> [DATA EXTRACT]:

+---+

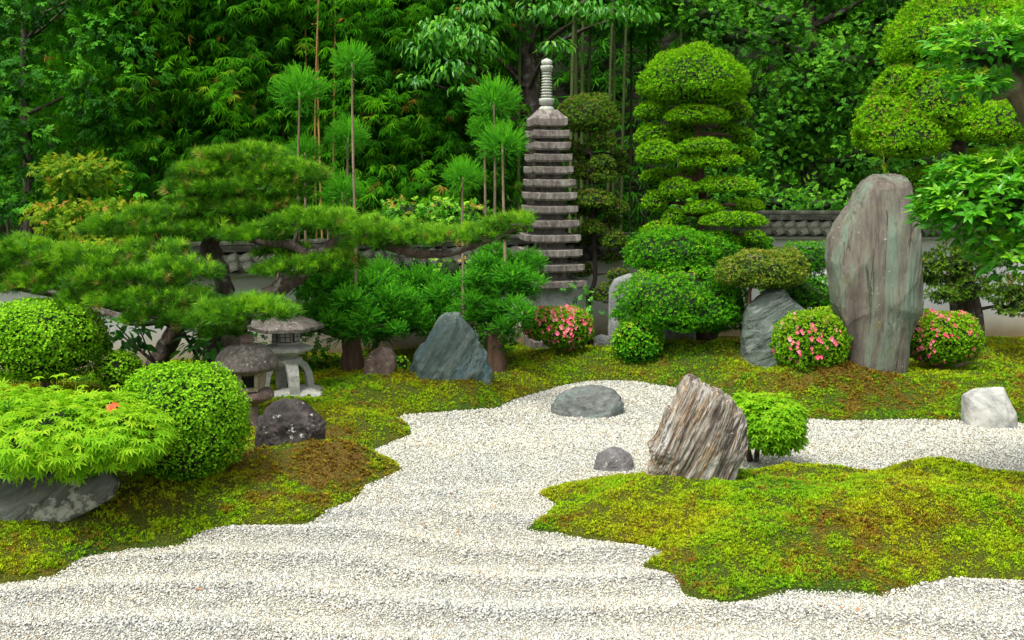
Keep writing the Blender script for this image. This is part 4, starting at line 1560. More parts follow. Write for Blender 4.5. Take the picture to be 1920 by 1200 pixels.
def blob(center, rad, tpl, lsize, spacing, depth=2, lump=.06, lumpf=2.5, flat=0.0, seed=0, spread=.55, core=.80,
         tmean=.5, tsd=.22, uptint=0.12, layers=None, thin_back=True, dome=False):
    """clipped foliage body: leaf clusters over (and just under) an uneven ellipsoid.
    returns V,F,tint,mi ; flat squashes the lower half"""
    c, rad = np.asarray(center, float), np.asarray(rad, float)

    def shape(U, k):
        if dome:       # cushion: full above, shallow below, same overall height
            Q = boxy(U, 2.15) * k[:, None]
            Q[:, 2] = np.where(Q[:, 2] > 0, Q[:, 2] * 1.4, Q[:, 2] * .6) - .4
            return Q
        Q = boxy(U) * k[:, None]
        if flat:
            Q[:, 2] = np.where(Q[:, 2] < 0, Q[:, 2] * (1 - flat), Q[:, 2])
        return Q
    a, b, h = rad
    area = 4 * math.pi * (((a * b) ** 1.6 + (a * h) ** 1.6 + (b * h) ** 1.6) / 3) ** (1 / 1.6)
    out = []
    n = int(area / spacing ** 2)
    if h / max(a, b) > .48: flat = min(flat, .12)
    for ly in range(depth):
        U = sphere_pts(n if ly == 0 else int(n * .6))
        if thin_back:
            U = U[(U[:, 1] < .25) | (rng.random(len(U)) < .45)]
        if flat:
            U = U[(U[:, 2] > -.3) | (rng.random(len(U)) < .5)]
        U0 = U.copy()
        k = 1 + lump * fbm(U0 * lumpf + seed * 3.7 + c, 3, seed) * 2 - 0.07 * ly + .026 * rng.standard_normal(len(U))
        P = c + shape(U, k) * rad
        nn = nrm(U0 / rad)
        d = nrm(nn + spread * rnd(len(U)) + UP * .25)
        R = basis(d, nrm(rnd(len(U)) + UP * .6))
        # outer young growth is lighter; also lighter towards the top, darker inside
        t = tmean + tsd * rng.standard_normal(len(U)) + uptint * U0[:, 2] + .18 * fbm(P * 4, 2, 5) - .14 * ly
        out.append(scatter(tpl, P, R, lsize * rng.uniform(.75, 1.2, len(U)), np.clip(t, 0.02, 1)))
    V, F = icos(3)  # added solid core, coloured dark in place of the shaded inside
    k = core * (1 + lump * fbm(V * lumpf + seed * 3.7 + c, 3, seed) * 2)
    Q = shape(V, k)
    if dome: Q = (Q + [0, 0, .4]) * [1, 1, .92] - [0, 0, .4]
    out.append((c + Q * rad, F, np.zeros(len(V)), 1))
    out = [o if len(o) == 4 else (o[0], o[1], o[2], 0) for o in out]
    return join(out)


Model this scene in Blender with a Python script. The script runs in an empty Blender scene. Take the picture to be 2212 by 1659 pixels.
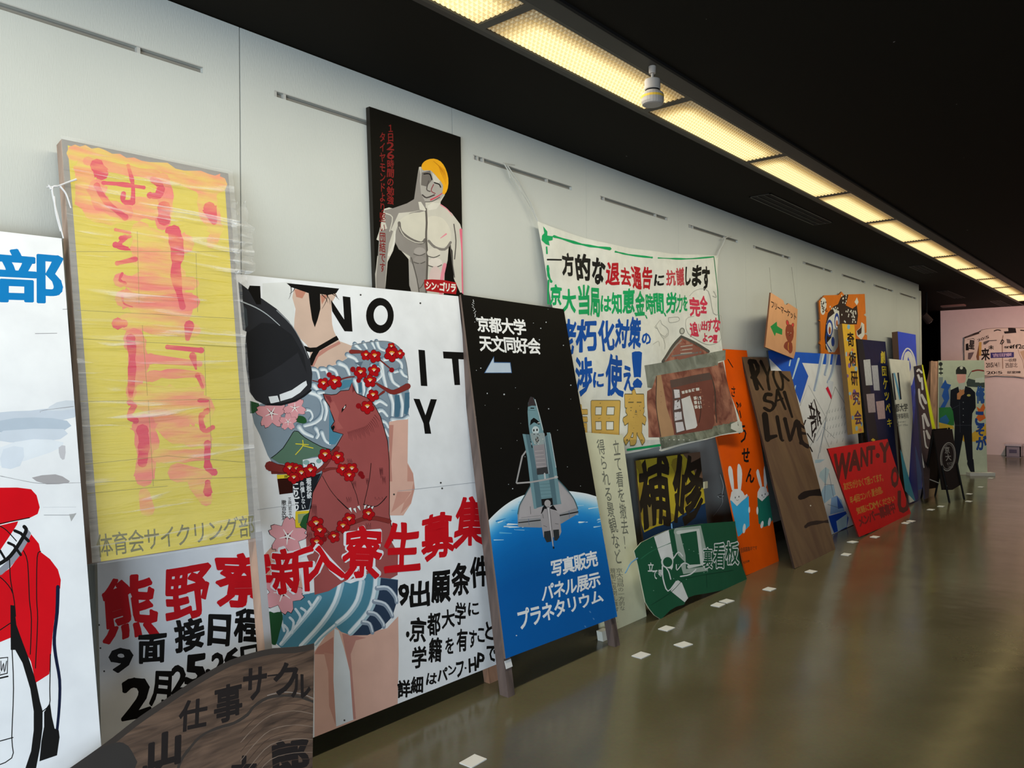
import bpy, math, random
from mathutils import Vector, Matrix
from mathutils.geometry import tessellate_polygon, delaunay_2d_cdt
random.seed(4)
S = bpy.context.scene
COL = S.collection

# ------------------------------------------------------------------ camera
YAW, PIT, ROL, FPX = .7089, .0044, -.0083, 1672.5
CAM = Vector((0, -2.8366, 1.37))
fw = Vector((math.cos(PIT)*math.cos(YAW), math.cos(PIT)*math.sin(YAW), math.sin(PIT)))
rt = Vector((math.sin(YAW), -math.cos(YAW), 0)); up = rt.cross(fw)
c_, s_ = math.cos(ROL), math.sin(ROL)
rt, up = c_*rt+s_*up, -s_*rt+c_*up
cd = bpy.data.cameras.new('camera'); cd.sensor_width = 36; cd.lens = FPX*36/2212
cd.clip_start = .05; cd.clip_end = 100
cam = bpy.data.objects.new('camera', cd); COL.objects.link(cam); S.camera = cam
R3 = Matrix((rt, up, -fw)).transposed()
cam.matrix_world = Matrix.Translation(CAM) @ R3.to_4x4()

# ------------------------------------------------------------------ world, lights, exposure
w = bpy.data.worlds.new('world'); S.world = w; w.use_nodes = True
w.node_tree.nodes['Background'].inputs[0].default_value = (.55, .6, .7, 1)
w.node_tree.nodes['Background'].inputs[1].default_value = .02
S.view_settings.view_transform = 'Standard'; S.view_settings.look = 'None'
S.view_settings.gamma = 1; S.view_settings.use_curve_mapping = False
S.view_settings.exposure = 0.0
LAMP_STRENGTH = 1.25; TUBE_WATT = 11.5

def area(name, loc, to, sx, sy, power, col):
    l = bpy.data.lights.new(name, 'AREA'); l.shape = 'RECTANGLE'; l.size = sx; l.size_y = sy
    l.energy = power; l.color = col
    o = bpy.data.objects.new(name, l); COL.objects.link(o); o.location = loc
    o.rotation_euler = (Vector(to)-Vector(loc)).to_track_quat('-Z', 'Y').to_euler()
    return o
area('daylight_and_fill', (-3.66, -3.9, .80), (.8, -.4, .5), 3.4, 1.4, 350, (.72, .86, 1.0))
area('daylight_and_fill', (0, -7.08, .8), (1.4, -.4, .5), 3.0, 1.4, 62, (.80, .90, 1.0))  # added fill from an unseen opening, lifts the lower boards
def spot(name, loc, to, power, ang, col, blend=.4, rad=.05):
    l = bpy.data.lights.new(name, 'SPOT'); l.energy = power; l.spot_size = ang; l.spot_blend = blend
    l.color = col; l.shadow_soft_size = rad
    o = bpy.data.objects.new(name, l); COL.objects.link(o); o.location = loc
    o.rotation_euler = (Vector(to)-Vector(loc)).to_track_quat('-Z', 'Y').to_euler()
    return o
spot('gallery_spot', (14.6, -1.6, 2.6), (17.3, -.8, 2.0), 170, 1.6, (1, .52, .42))
spot('gallery_spot', (14.6, -3.4, 2.6), (17.3, -3.4, 1.0), 110, 1.5, (1, .54, .43))

# ------------------------------------------------------------------ projection helpers
def ray(p):
    return fw + rt*((p[0]-1106)/FPX) - up*((p[1]-829.5)/FPX)
def hitY(p, y):
    r = ray(p); return CAM + r*((y-CAM.y)/r.y)
def hitZ(p, z):
    r = ray(p); return CAM + r*((z-CAM.z)/r.z)
def hitX(p, x):
    r = ray(p); return CAM + r*((x-CAM.x)/r.x)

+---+

> [GOAL]: Your task is to collect every line above that contains the word "uptint".

> [WRITTEN ANSWER]:
         tmean=.5, tsd=.22, uptint=0.12, layers=None, thin_back=True, dome=False):
        t = tmean + tsd * rng.standard_normal(len(U)) + uptint * U0[:, 2] + .18 * fbm(P * 4, 2, 5) - .14 * ly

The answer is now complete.